Thomas Boyd's picture
March 20, 2012 - 12:26am

I was shooting the first round of the NCAA Men’s Basketball Championships at the Rose Garden Sat., and a fellow photographer had a very unusual Aperture question. 

He shoots for a wire service and each wire service has very strict and unique style for their captions. For instance, instead of writing, “John Doe, center, looks at his feet,” he needs to write, “John Doe, (c), looks at his feet.” 

This is all fine and good, except that when he typed, “(c)” a copyright symbol like this, “©” would appear. Needless to say, we needed to figure out how to turn that off. 

I first thought it was his text expansion app causing the problems. We turned off Typinator and it still happened. My second plan of attack was to Control-Click the caption and see if I would find something in there that might be causing the problem.

Sure enough, Text Replacement had a check mark next to it. This had to be the culprit. We turned it off and that worked.
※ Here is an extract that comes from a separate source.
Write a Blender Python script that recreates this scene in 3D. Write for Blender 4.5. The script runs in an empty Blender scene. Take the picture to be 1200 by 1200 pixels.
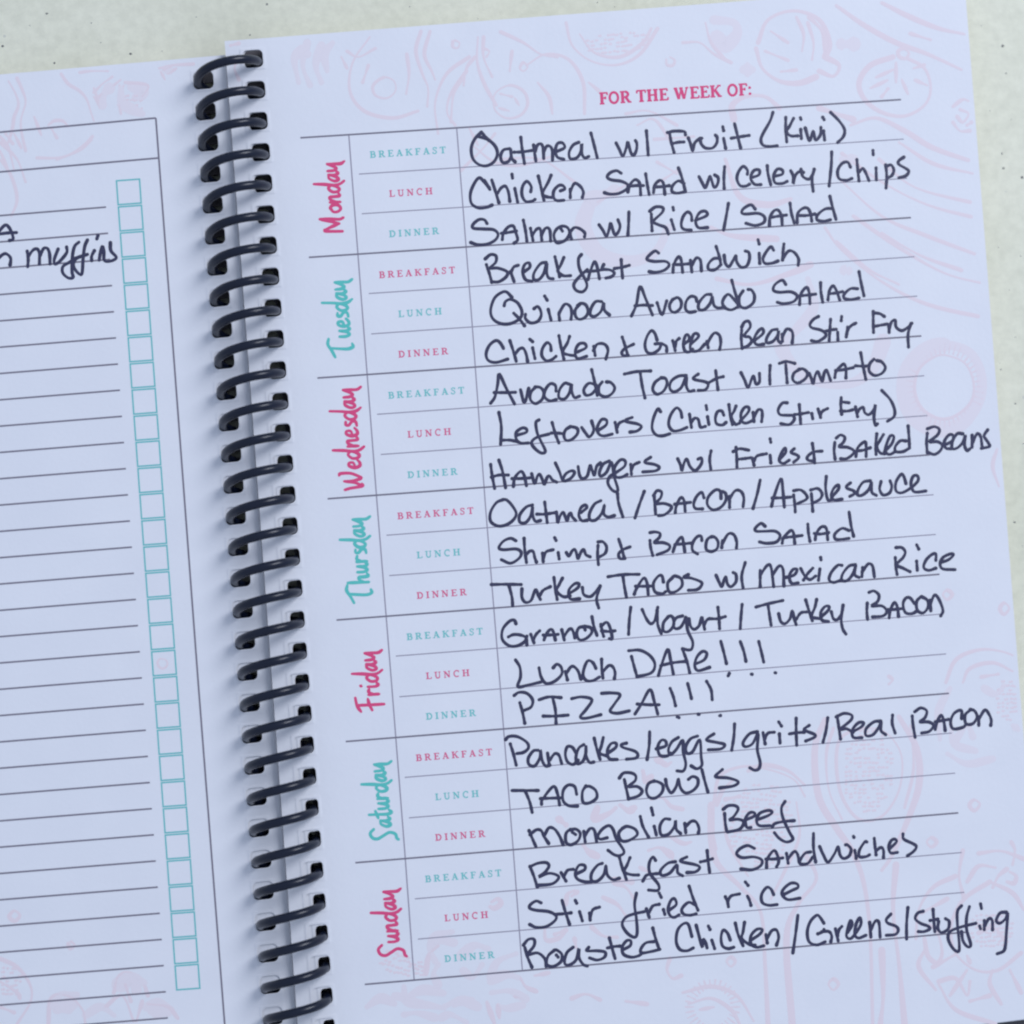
import bpy, math, random
import numpy as np
random.seed(7)
C = bpy.context.scene.collection
SC = bpy.context.scene

# ------------------------------------------------------------------ camera, world, light
ROW = 0.00819          # printed row pitch of the page (m)
PZ = 0.0076            # height of the right-hand page above the tabletop (m)
F = 2500.0             # focal length in photo pixels (1200 wide)
T = np.array([-0.04303664185879225, -0.07609097644236378, 0.4330421752706418])
X = np.array([0.9956431128780477, -0.07343128975713256, 0.05746857805022644])
Y = np.array([-0.07428383502603553, -0.9971544853169918, 0.012839169211044383])
Z = np.array([0.05636225361299588, -0.01705221677111609, -0.9982647535953854])
HM = np.array([[47.50042011197257, 3.632775657341566, -248.4552563032417],
               [-3.503280510568869, 47.138184932790054, -439.28155724559963],
               [0.0010966907982651016, -0.00024004017875822975, 1.0]])
RT = np.array([X, Y, Z])                     # rows: page axes seen from the camera
CAM = -RT @ T
CAM[2] += PZ
cd = bpy.data.cameras.new("camera")
cam = bpy.data.objects.new("camera", cd)
C.objects.link(cam)
from mathutils import Matrix
cols = [RT @ np.array([1, 0, 0]), RT @ np.array([0, -1, 0]), RT @ np.array([0, 0, -1])]
cam.matrix_world = Matrix([[cols[0][i], cols[1][i], cols[2][i], CAM[i]] for i in range(3)] + [[0, 0, 0, 1]])
cd.sensor_width = 36
cd.lens = 36 * F / 1200
cd.clip_start = 0.01
cd.clip_end = 50
cd.dof.use_dof = True
cd.dof.focus_distance = 0.434
cd.dof.aperture_fstop = 6.5
SC.camera = cam
SC.cycles.pixel_filter_type = 'BLACKMAN_HARRIS'
SC.cycles.filter_width = 2.2

w = bpy.data.worlds.new("World")
SC.world = w
w.use_nodes = True
w.node_tree.nodes["Background"].inputs[0].default_value = (0.61, 0.73, 1.0, 1)
w.node_tree.nodes["Background"].inputs[1].default_value = 0.62
SC.view_settings.view_transform = 'Standard'
SC.view_settings.look = 'None'
SC.view_settings.exposure = 0.0
SC.view_settings.gamma = 1.0

def area(name, loc, target, sx, sy, power, col):
    l = bpy.data.lights.new(name, 'AREA')
    l.shape = 'RECTANGLE'; l.size = sx; l.size_y = sy
    l.energy = power; l.color = col
    o = bpy.data.objects.new(name, l)
    C.objects.link(o)
    from mathutils import Vector
    d = Vector(target) - Vector(loc)
    o.location = loc
    o.rotation_euler = d.to_track_quat('-Z', 'Y').to_euler()
    return o
# the window beside the table, up and to the right of the planner
area("window_light", (1.02, 0.72, 1.15), (0.05, -0.09, 0.0), 0.62, 0.85, 18.4, (0.862, 0.898, 1.0))

# ------------------------------------------------------------------ helpers
def ground(px, py, z=0.0):
    """photo pixel -> point on the horizontal plane z (page frame, metres above the right page)"""
    d = RT @ np.array([(px - 600) / F, (py - 600) / F, 1.0])
    o = CAM - np.array([0, 0, PZ])
    t = (z - o[2]) / d[2]
    p = o + d * t
    return p[0], p[1]

def zr(x, y):          # gentle unevenness of the right page
    return 0.0010 * math.exp(-max(x + 0.020 - 0.005 * y, -0.004) / 0.013) + 0.00030 * math.sin(x * 38 + 0.6) + 0.00012 * math.sin(y * 31 + x * 17) - 0.0000 * x
LZ = -0.0009
def zl(x, y):
    return LZ + 0.00018 * math.sin(x * 45 - 0.9) + 0.00010 * math.sin(y * 27 + 1.0)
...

However, between games he had to restart his computer and the problem was back again. Turning off Text Replacement isn’t sticky. It comes back on after re-booting the app.

Control-Clicking the caption field will show you where to turn off Text Replacement.

This is a feature he never wants on. So, we drilled down a little deeper, and found “Show Substitutions”. This window allows the user to either turn off all the substitutions, selectively turn them off, or edit and add substitutions. It’s quite powerful if you think about it, but for us, since we both use Typinator for this anyway, we need it disabled.